## BEGIN ROWS

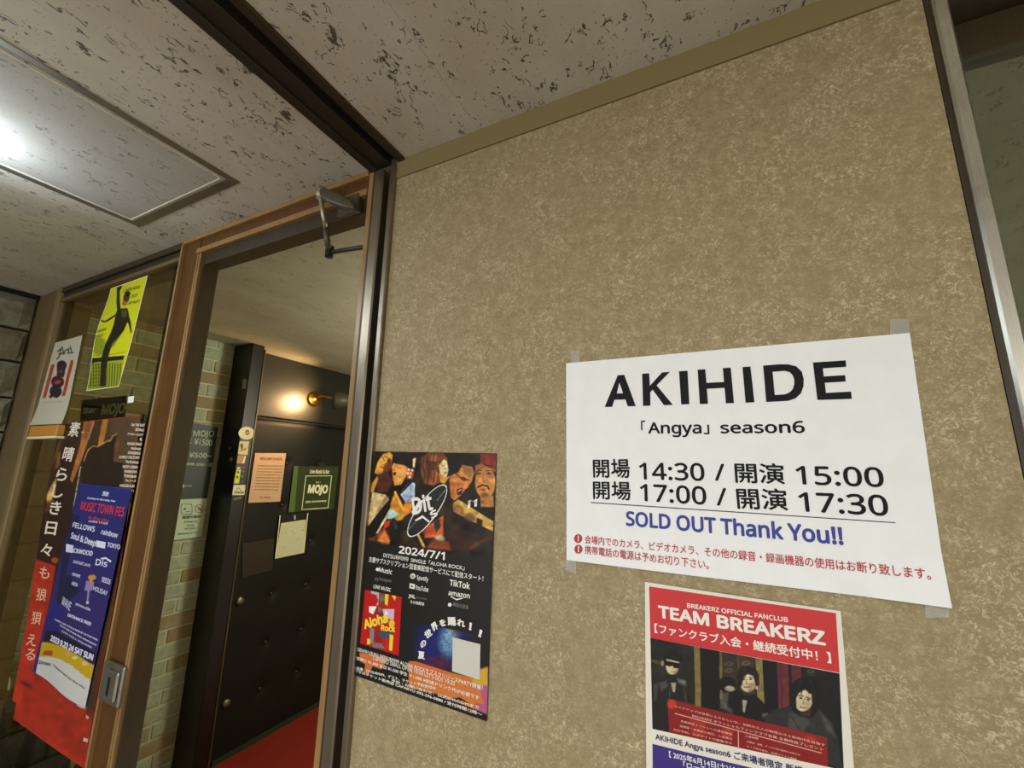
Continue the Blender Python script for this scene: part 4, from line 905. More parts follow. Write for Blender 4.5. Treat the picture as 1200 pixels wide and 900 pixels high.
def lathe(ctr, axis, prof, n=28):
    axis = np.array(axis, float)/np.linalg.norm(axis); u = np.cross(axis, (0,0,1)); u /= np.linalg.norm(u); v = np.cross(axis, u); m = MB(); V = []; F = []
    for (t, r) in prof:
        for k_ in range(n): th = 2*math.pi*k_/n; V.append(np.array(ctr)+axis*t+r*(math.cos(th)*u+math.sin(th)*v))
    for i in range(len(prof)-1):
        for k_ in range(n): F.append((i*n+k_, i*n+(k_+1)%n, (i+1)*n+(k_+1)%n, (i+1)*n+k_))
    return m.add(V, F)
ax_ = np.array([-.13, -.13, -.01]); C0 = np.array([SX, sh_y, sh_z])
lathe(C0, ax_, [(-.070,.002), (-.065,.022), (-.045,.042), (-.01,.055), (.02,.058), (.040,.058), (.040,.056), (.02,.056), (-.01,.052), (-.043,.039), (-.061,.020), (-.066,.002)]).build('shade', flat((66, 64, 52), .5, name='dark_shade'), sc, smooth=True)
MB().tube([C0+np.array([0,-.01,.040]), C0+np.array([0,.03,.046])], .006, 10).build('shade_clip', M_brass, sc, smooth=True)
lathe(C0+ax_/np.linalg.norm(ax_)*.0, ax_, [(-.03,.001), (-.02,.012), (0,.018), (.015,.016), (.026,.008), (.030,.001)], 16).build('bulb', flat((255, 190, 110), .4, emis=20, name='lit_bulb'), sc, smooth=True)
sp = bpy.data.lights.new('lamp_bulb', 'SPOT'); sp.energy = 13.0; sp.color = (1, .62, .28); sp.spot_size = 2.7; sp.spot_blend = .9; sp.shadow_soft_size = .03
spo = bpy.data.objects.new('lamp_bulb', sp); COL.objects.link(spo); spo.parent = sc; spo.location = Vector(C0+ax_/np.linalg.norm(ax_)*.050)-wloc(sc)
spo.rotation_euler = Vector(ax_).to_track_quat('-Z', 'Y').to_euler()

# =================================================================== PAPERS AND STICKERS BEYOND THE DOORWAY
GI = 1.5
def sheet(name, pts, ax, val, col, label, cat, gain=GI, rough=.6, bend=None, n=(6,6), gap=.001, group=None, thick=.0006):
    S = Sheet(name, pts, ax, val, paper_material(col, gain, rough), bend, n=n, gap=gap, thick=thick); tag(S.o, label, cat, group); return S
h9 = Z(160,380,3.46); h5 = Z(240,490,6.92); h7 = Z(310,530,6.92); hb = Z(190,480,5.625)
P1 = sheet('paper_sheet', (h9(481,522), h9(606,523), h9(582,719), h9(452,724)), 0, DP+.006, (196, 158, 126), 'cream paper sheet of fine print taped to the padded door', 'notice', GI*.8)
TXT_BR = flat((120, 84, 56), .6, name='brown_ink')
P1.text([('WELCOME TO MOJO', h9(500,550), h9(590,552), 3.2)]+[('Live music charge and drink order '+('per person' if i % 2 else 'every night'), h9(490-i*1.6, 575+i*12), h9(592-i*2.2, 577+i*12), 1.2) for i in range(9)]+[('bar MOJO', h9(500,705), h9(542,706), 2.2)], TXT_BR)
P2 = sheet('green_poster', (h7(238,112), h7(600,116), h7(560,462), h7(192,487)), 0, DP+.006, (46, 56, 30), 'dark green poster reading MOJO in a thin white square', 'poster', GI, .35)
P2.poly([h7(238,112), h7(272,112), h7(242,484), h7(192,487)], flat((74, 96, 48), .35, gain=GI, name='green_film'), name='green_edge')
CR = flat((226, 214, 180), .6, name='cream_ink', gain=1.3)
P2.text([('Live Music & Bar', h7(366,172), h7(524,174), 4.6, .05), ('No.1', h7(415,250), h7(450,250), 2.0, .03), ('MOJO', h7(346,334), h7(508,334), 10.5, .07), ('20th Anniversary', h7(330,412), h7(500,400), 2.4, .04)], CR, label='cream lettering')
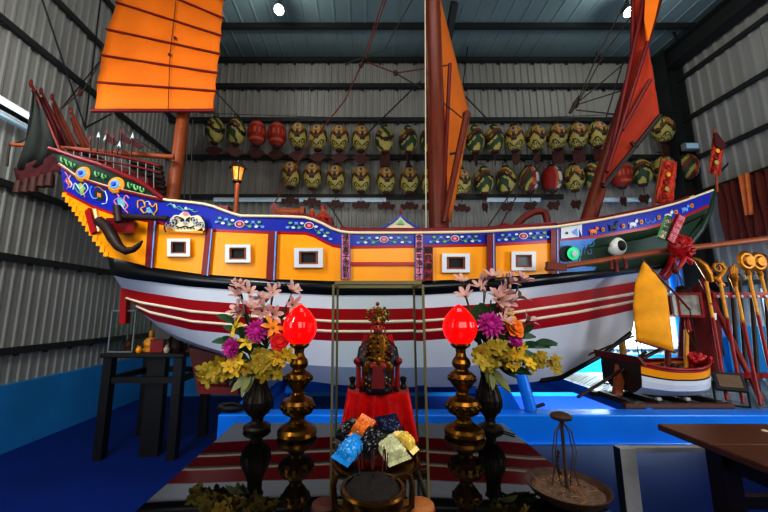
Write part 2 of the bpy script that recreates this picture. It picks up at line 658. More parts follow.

## END ROWS

*JOB:* All records above are to be printed exactly, minus the pictures they contain.

*TASK RESULT:*
Continue the Blender Python script for this scene: part 4, from line 905. More parts follow. Write for Blender 4.5. Treat the picture as 1200 pixels wide and 900 pixels high.
def lathe(ctr, axis, prof, n=28):
    axis = np.array(axis, float)/np.linalg.norm(axis); u = np.cross(axis, (0,0,1)); u /= np.linalg.norm(u); v = np.cross(axis, u); m = MB(); V = []; F = []
    for (t, r) in prof:
        for k_ in range(n): th = 2*math.pi*k_/n; V.append(np.array(ctr)+axis*t+r*(math.cos(th)*u+math.sin(th)*v))
    for i in range(len(prof)-1):
        for k_ in range(n): F.append((i*n+k_, i*n+(k_+1)%n, (i+1)*n+(k_+1)%n, (i+1)*n+k_))
    return m.add(V, F)
ax_ = np.array([-.13, -.13, -.01]); C0 = np.array([SX, sh_y, sh_z])
lathe(C0, ax_, [(-.070,.002), (-.065,.022), (-.045,.042), (-.01,.055), (.02,.058), (.040,.058), (.040,.056), (.02,.056), (-.01,.052), (-.043,.039), (-.061,.020), (-.066,.002)]).build('shade', flat((66, 64, 52), .5, name='dark_shade'), sc, smooth=True)
MB().tube([C0+np.array([0,-.01,.040]), C0+np.array([0,.03,.046])], .006, 10).build('shade_clip', M_brass, sc, smooth=True)
lathe(C0+ax_/np.linalg.norm(ax_)*.0, ax_, [(-.03,.001), (-.02,.012), (0,.018), (.015,.016), (.026,.008), (.030,.001)], 16).build('bulb', flat((255, 190, 110), .4, emis=20, name='lit_bulb'), sc, smooth=True)
sp = bpy.data.lights.new('lamp_bulb', 'SPOT'); sp.energy = 13.0; sp.color = (1, .62, .28); sp.spot_size = 2.7; sp.spot_blend = .9; sp.shadow_soft_size = .03
spo = bpy.data.objects.new('lamp_bulb', sp); COL.objects.link(spo); spo.parent = sc; spo.location = Vector(C0+ax_/np.linalg.norm(ax_)*.050)-wloc(sc)
spo.rotation_euler = Vector(ax_).to_track_quat('-Z', 'Y').to_euler()

# =================================================================== PAPERS AND STICKERS BEYOND THE DOORWAY
GI = 1.5
def sheet(name, pts, ax, val, col, label, cat, gain=GI, rough=.6, bend=None, n=(6,6), gap=.001, group=None, thick=.0006):
    S = Sheet(name, pts, ax, val, paper_material(col, gain, rough), bend, n=n, gap=gap, thick=thick); tag(S.o, label, cat, group); return S
h9 = Z(160,380,3.46); h5 = Z(240,490,6.92); h7 = Z(310,530,6.92); hb = Z(190,480,5.625)
P1 = sheet('paper_sheet', (h9(481,522), h9(606,523), h9(582,719), h9(452,724)), 0, DP+.006, (196, 158, 126), 'cream paper sheet of fine print taped to the padded door', 'notice', GI*.8)
TXT_BR = flat((120, 84, 56), .6, name='brown_ink')
P1.text([('WELCOME TO MOJO', h9(500,550), h9(590,552), 3.2)]+[('Live music charge and drink order '+('per person' if i % 2 else 'every night'), h9(490-i*1.6, 575+i*12), h9(592-i*2.2, 577+i*12), 1.2) for i in range(9)]+[('bar MOJO', h9(500,705), h9(542,706), 2.2)], TXT_BR)
P2 = sheet('green_poster', (h7(238,112), h7(600,116), h7(560,462), h7(192,487)), 0, DP+.006, (46, 56, 30), 'dark green poster reading MOJO in a thin white square', 'poster', GI, .35)
P2.poly([h7(238,112), h7(272,112), h7(242,484), h7(192,487)], flat((74, 96, 48), .35, gain=GI, name='green_film'), name='green_edge')
CR = flat((226, 214, 180), .6, name='cream_ink', gain=1.3)
P2.text([('Live Music & Bar', h7(366,172), h7(524,174), 4.6, .05), ('No.1', h7(415,250), h7(450,250), 2.0, .03), ('MOJO', h7(346,334), h7(508,334), 10.5, .07), ('20th Anniversary', h7(330,412), h7(500,400), 2.4, .04)], CR, label='cream lettering')
Write part 2 of the bpy script that recreates this picture. It picks up at line 658. More parts follow.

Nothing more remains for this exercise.